Posted Thursday, 20 August 2009 by jortberg

I had dinner last week with a friend who’s lost twenty pounds and kept it off, and he was telling me about what has helped him change. He read an author who helped him understand what’s good for you and what tastes really good but can hurt you in excess. (In the latter category, sadly, is pretty much any food that ends in ‘o’: nacho, burrito, frito, dorito, taco, mayo, potato, oreo…) But this is the comment that stuck with me: the best diet in the world doesn’t help if you won’t eat it.

It has to be something you can like. It has to be something you’ll actually eat.

Then I was talking with a publisher about both Monvee and The Me I want to Be, and he was asking me what has changed in my thinking since I first started writing about spiritual formation. I think at the core is this thought: the most slickly-organized well-researched way of arranging your life around spiritual practices won’t help if you don’t actually live it. It is a strange truth that in Jesus’ day the people who got in trouble with him the most were people who worked the hardest at their spiritual lives.
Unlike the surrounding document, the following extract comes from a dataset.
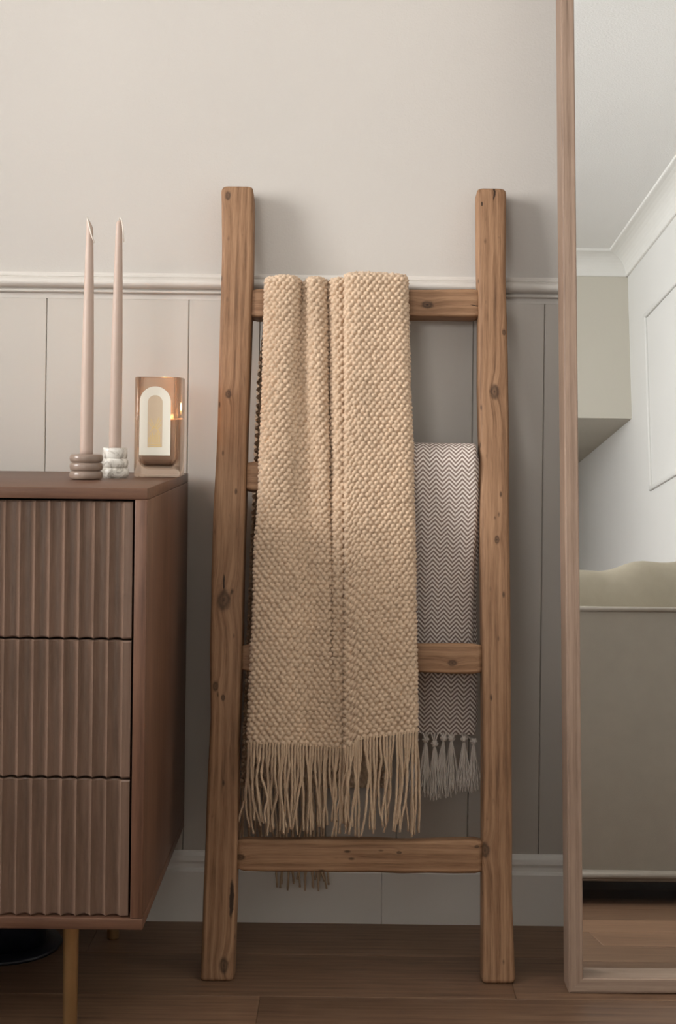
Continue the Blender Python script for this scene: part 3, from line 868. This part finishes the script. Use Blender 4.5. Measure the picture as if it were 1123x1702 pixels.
e1 = taper('taper_candle', (c1[0], c1[1], DZT + 37 * s1), 392 * s1, 11.0 * s1, 0.003, 1, 'tall blush taper candle standing in the taupe ringed holder',
           [(-0.0030, 0.0, 392 * s1 - 0.004), (-0.0036, -0.002, 392 * s1 + 0.006), (-0.0026, -0.0048, 392 * s1 + 0.002), (0.0008, -0.0062, 392 * s1 - 0.010), (0.0042, -0.0070, 392 * s1 - 0.022), (0.0082, -0.0066, 392 * s1 - 0.032)], -1.6)
e2 = taper('taper_candle', (c2[0], c2[1], DZT + 42 * s2), 386 * s2, 10.4 * s2, 0.006, 2, 'tall blush taper candle standing in the white marbled holder',
           [(0.0, -0.001, 386 * s2 - 0.003), (0.0002, -0.001, 386 * s2 + 0.003), (0.003, -0.002, 386 * s2 + 0.003), (0.0052, -0.003, 386 * s2 - 0.004), (0.0072, -0.004, 386 * s2 - 0.020), (0.0080, -0.004, 386 * s2 - 0.033)], 0.3)

# square glass candle with a printed arch
jb = on_top(259.5, 793.5)
js = (jb[1] - CAM[1]) / F
JW, JH = 77 * js, 167 * js
jar = empty('jar_candle', (jb[0], jb[1] + JW / 2, DZT), (0, 0, math.radians(0)))
tag(jar, 'lit candle in a square smoky amber glass with a cream arch label', 'candle')
gl_ = NT('smoky_glass', 0.0)
g_ = gl_.node('ShaderNodeBsdfGlass'); g_.inputs['IOR'].default_value = 1.45; g_.inputs['Color'].default_value = (*srgb(252, 247, 242), 1); g_.inputs['Roughness'].default_value = 0.0
t_ = gl_.node('ShaderNodeBsdfTransparent'); t_.inputs['Color'].default_value = (*srgb(248, 236, 224), 1)
x_ = gl_.node('ShaderNodeMixShader'); x_.inputs[0].default_value = 0.3
gl_.link(g_.outputs[0], x_.inputs[1]); gl_.link(t_.outputs[0], x_.inputs[2]); gl_.link(x_.outputs[0], gl_.out.inputs[0])
def rsq(h, r, z, n=6): return [(x, y, z) for x, y in rrect(-h, h, -h, h, r, n)]
hw = JW / 2
rings_ = [rsq(hw - 0.002, 0.008, 0.0), rsq(hw, 0.009, 0.002), rsq(hw, 0.009, JH - 0.0015), rsq(hw - 0.0015, 0.0085, JH), rsq(hw - 0.0045, 0.0075, JH), rsq(hw - 0.0055, 0.0075, JH - 0.0015)]
for k in range(7):
    t = k / 6.0
    rings_.append(rsq(hw - 0.0065 - 0.010 * (1 - math.cos(t * math.pi / 2)), 0.0085, 0.030 - 0.013 * math.sin(t * math.pi / 2)))
V = [v for r in rings_ for v in r]; n = len(rings_[0])
Fc = [(i * n + k, i * n + (k + 1) % n, (i + 1) * n + (k + 1) % n, (i + 1) * n + k) for i in range(len(rings_) - 1) for k in range(n)]
Fc += [tuple(range(n - 1, -1, -1)), tuple((len(rings_) - 1) * n + k for k in range(n))]
glass = obj('glass', V, Fc, gl_.m, jar, True)
M_wax = plain('cream_wax', srgb(214, 196, 184), 0.5, 0.3, 0.02, 20)
wr_ = []
for k in range(6):
    t = k / 5.0
    wr_.append(rsq(hw - 0.0072 - 0.010 * math.cos(t * math.pi / 2), 0.008, 0.0180 + 0.012 * (1 - math.cos(t * math.pi / 2)) ))
wr_ += [rsq(hw - 0.0072, 0.008, 0.088), rsq(hw - 0.010, 0.008, 0.0885)]
V = [v for r in wr_ for v in r]
Fc = [(i * n + k, i * n + (k + 1) % n, (i + 1) * n + (k + 1) % n, (i + 1) * n + k) for i in range(len(wr_) - 1) for k in range(n)]
Fc += [tuple(range(n - 1, -1, -1)), tuple((len(wr_) - 1) * n + k for k in range(n))]
obj('wax', V, Fc, M_wax, jar, True)
tube('wick', np.array([(0.006, 0.004, 0.086), (0.006, 0.004, 0.094)]), 0.0011, plain('burnt_wick', srgb(40, 30, 26), 0.9), jar, 6)
fm = NT('flame', 0.5)
em = fm.node('ShaderNodeEmission'); em.inputs[0].default_value = (1.0, 0.42, 0.10, 1); em.inputs[1].default_value = 30.0
fm.link(em.outputs[0], fm.out.inputs[0])
lathe('flame', [(0.0005, 0), (0.0030, 0.004), (0.0034, 0.008), (0.0022, 0.014), (0.0004, 0.021)], fm.m, jar, 16, loc=(0.006, 0.004, 0.093))
pl = bpy.data.lights.new('candle_light', 'POINT'); pl.energy = 0.38; pl.color = (1.0, 0.50, 0.20); pl.shadow_soft_size = 0.006
plo = bpy.data.objects.new('candle_light', pl); COL.objects.link(plo); plo.parent = jar; plo.location = (0.006, 0.004, 0.104)
# label: px coordinates on the front face (origin lower left of the photo crop)
M_lab = plain('cream_label', srgb(255, 249, 234), 0.7, 0.2, 0.01)
M_lab2 = plain('tan_label', srgb(226, 204, 176), 0.6, 0.3, 0.02)
M_gold = plain('gold_print', srgb(232, 200, 120), 0.35, 0.5, 0.05, 60, metal=0.5)
def arch(name, xc, z0, zs, r, th, y, mat, parent):
    pts = [(xc - r, z0), (xc + r, z0), (xc + r, zs)] + [(xc + r * math.cos(a), zs + r * math.sin(a)) for a in np.linspace(0, math.pi, 25)[1:-1]] + [(xc - r, zs)]
    n = len(pts)
    V = [(x, y, z) for x, z in pts] + [(x, y - th, z) for x, z in pts]
    Fc = [tuple(range(n)), tuple(range(2 * n - 1, n - 1, -1))] + [(i, n + i, n + (i + 1) % n, (i + 1) % n) for i in range(n)]
    return obj(name, V, Fc, mat, parent)
lx = (256.5 - 259.5) * js
lab = arch('label', lx, (793.5 - 757) * js, (793.5 - 668) * js, 25.8 * js, 0.0004, -hw - 0.0002, M_lab, jar)
lab2 = arch('inner_arch', lx, (793.5 - 743) * js, (793.5 - 669) * js, 12.2 * js, 0.0003, -hw - 0.0006, M_lab2, lab)
for k, (x0_, z0_, x1_, z1_) in enumerate([(-11, 46, 11, 48), (-10, 50, 10, 51), (-10, 53, -10, 62), (-7, 53, -7, 66), (-4, 53, -4, 70), (-1, 53, -1, 66), (2, 53, 2, 70), (5, 53, 5, 72), (8, 53, 8, 66), (0, 78, 7, 96), (1, 76, 10, 92), (3, 75, 11, 84), (-1, 78, -7, 92), (-3, 76, -10, 87), (-9, 70, -1, 80), (9, 68, 2, 78)]):
    a = np.array([lx + x0_ * js, (793.5 - 743 - 46 + z0_) * js]); b = np.array([lx + x1_ * js, (793.5 - 743 - 46 + z1_) * js])
    d = b - a; nrm = np.array([-d[1], d[0]]) / np.linalg.norm(d) * 0.00035
    q = [a + nrm, b + nrm, b - nrm, a - nrm]
    V = [(p[0], -hw - 0.0008, p[1]) for p in q] + [(p[0], -hw - 0.0011, p[1]) for p in q]
    obj('gold_stroke', V, [(0, 1, 2, 3), (7, 6, 5, 4), (0, 4, 5, 1), (1, 5, 6, 2), (2, 6, 7, 3), (3, 7, 4, 0)], M_gold, lab)

# ------------------------------------------------------------------ round dark thing under the chest
M_navy = plain('navy_plastic', srgb(22, 24, 34), 0.35, 0.5, 0.05)
bx = on_top(-12, 1606, 0.0)
rb = empty('round_appliance', (bx[0], bx[1] + 0.085, 0))
tag(rb, 'dark navy round appliance on the floor under the chest', 'appliance')
lathe('base', [(0.085, 0), (0.087, 0.003), (0.085, 0.007), (0.066, 0.009)], M_navy, rb, 64)
lathe('body', [(0.062, 0.009), (0.062, 0.075), (0.058, 0.082), (0.03, 0.086), (0.0, 0.087)], M_navy, rb, 64)

# ------------------------------------------------------------------ leaning mirror
MA = math.radians(5.8)
mfx = on_y(945, 1651, -0.292)
mir = empty('standing_mirror', (mfx[0], -0.292, 0.0))
mir.rotation_euler = (Matrix.Rotation(-MA, 3, 'X') @ Matrix.Rotation(-0.0055, 3, 'Y')).to_euler()
tag(mir, 'tall full-length mirror in a thin pale wooden frame leaning on the wall', 'mirror')
M_fr = wood('pale_oak_frame', srgb(158, 134, 116), srgb(138, 115, 98), srgb(106, 86, 73), 2, rough=0.5, grain=1.1, spec=0.35, bump=0.15, rings=0.5)
M_frx = wood('pale_oak_frame_level', srgb(158, 136, 118), srgb(140, 118, 102), srgb(112, 92, 78), 3, rough=0.5, grain=1.1, spec=0.35, bump=0.15, rings=0.5)
MW, MH, FW, FD = 0.74, 2.30, 0.0215, 0.048
def frame_bar(kind):
    """mitred bar, rounded outer edges"""
    r = 0.003
    sec = [(0, r), (r * 0.3, r * 0.3), (r, 0), (FW - r * .6, 0), (FW, r * 0.6), (FW, FD), (0, FD)]   # (across from the outer edge, depth)
    n = len(sec); V = []
    L = MH if kind in 'lr' else MW
    for e in (0, 1):
        for (a, d) in sec:
            along = a if e == 0 else L - a
            V.append({'l': (a, d, along), 'r': (MW - a, d, along), 'b': (along, d, a), 't': (along, d, MH - a)}[kind])
    Fc = [(i, (i + 1) % n, n + (i + 1) % n, n + i) for i in range(n)] + [tuple(range(n - 1, -1, -1)), tuple(range(n, 2 * n))]
    o = obj('frame_bar', V, Fc, M_fr if kind in 'lr' else M_frx, mir)
    bm = bmesh.new(); bm.from_mesh(o.data); bmesh.ops.recalc_face_normals(bm, faces=bm.faces); bm.to_mesh(o.data); bm.free()
for k in 'lrbt': frame_bar(k)
mg = NT('mirror_silver', 0.0)
mg.color((0.90, 0.905, 0.90)); mg.b.inputs['Metallic'].default_value = 1.0; mg.b.inputs['Roughness'].default_value = 0.0
box('mirror_glass', (FW - 0.004, 0.028, FW - 0.004), (MW - FW + 0.004, 0.034, MH - FW + 0.004), mg.m, mir)

# ------------------------------------------------------------------ armchair seen in the mirror
M_up = plain('beige_upholstery', srgb(168, 161, 150), 0.9, 0.15, 0.03, 30, 0.5, 900, 0.001)
M_cush = plain('olive_linen', srgb(172, 164, 146), 0.9, 0.15, 0.04, 30, 0.5, 700, 0.001)
AX0, AX1, AY = 0.34, 1.26, -1.19
arm = empty('armchair', ((AX0 + AX1) / 2, AY - 0.4, 0))
tag(arm, 'beige upholstered armchair with piped edges, seen in the mirror', 'armchair')
AL = Vector(arm.location)
def abox(name, lo, hi, mat, bev, seg=4):
    c = Vector([(lo[i] + hi[i]) / 2 for i in range(3)]); h = [(hi[i] - lo[i]) / 2 for i in range(3)]
    return box(name, [-x for x in h], h, mat, arm, bev, seg, loc=c - AL)
abox('back', (AX0, AY - 0.16, 0.045), (AX1, AY, 0.622), M_up, 0.010)
abox('arm_rest', (AX0, AY - 0.82, 0.045), (AX0 + 0.13, AY - 0.161, 0.56), M_up, 0.014)
abox('arm_rest', (AX1 - 0.13, AY - 0.82, 0.045), (AX1, AY - 0.161, 0.56), M_up, 0.014)
abox('seat_base', (AX0 + 0.131, AY - 0.80, 0.045), (AX1 - 0.131, AY - 0.161, 0.26), M_up, 0.012)
abox('seat_cushion', (AX0 + 0.133, AY - 0.81, 0.261), (AX1 - 0.133, AY - 0.163, 0.40), M_cush, 0.035)
def piping(pts, r=0.0055): return tube('piping', np.array([Vector(p) - AL for p in pts]), r, M_up, arm, 10)
piping([(AX0 + 0.004, AY + 0.0, 0.618), (AX1 - 0.004, AY + 0.0, 0.618)])
piping([(AX0 + 0.002, AY + 0.0, 0.060), (AX1 - 0.002, AY + 0.0, 0.060)], 0.0095)
for x_ in (AX0 + 0.06, AX1 - 0.06):
    for y_ in (AY - 0.06, AY - 0.76):
        o = lathe('foot', [(0.014, 0), (0.019, 0.046)], M_dark, arm, 16); o.location = Vector((x_, y_, 0)) - AL
# soft back cushion rising above the frame
nu, nv = 48, 28
Pc = np.zeros((nv, nu, 3))
for i in range(nv):
    for j in range(nu):
        a = 2 * math.pi * i / nv; t = j / (nu - 1)
        x = AX0 + 0.0 + (AX1 - AX0) * t
        e = (1 - abs(2 * t - 1) ** 5) ** 0.5
        q_ = min(1, max(0, (t - 0.25) / 0.13)); top = 0.056 + 0.020 * q_ * q_ * (3 - 2 * q_) + 0.003 * math.sin(t * 42)
        cz = 0.56; ry, rz_ = 0.085, (0.10 + top) if math.sin(a) > 0 else 0.12
        Pc[i, j] = (x, AY - 0.115 + ry * e * math.cos(a) * (1 + 0.05 * math.sin(t * 17)), cz + rz_ * (0.3 + 0.7 * e) * math.sin(a))
Pc = np.concatenate([Pc, Pc[:1]])
grid_obj('back_cushion', Pc - np.array(AL), M_cush, arm)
Change requires the right vision, and then actual effective methods for change. But these methods will have to involve ways of life that you will actually want to do.

Where this is no vision but lots of methods, there is legalism.

Where there is vision but no understanding of method, there is frustration.

Where there is neither vision nor method, there is apathy.

But where the vision is strong,

and method is actually effective and workable,

then transformation can happen.

‘Taste and see the Lord is good,” the psalmist said.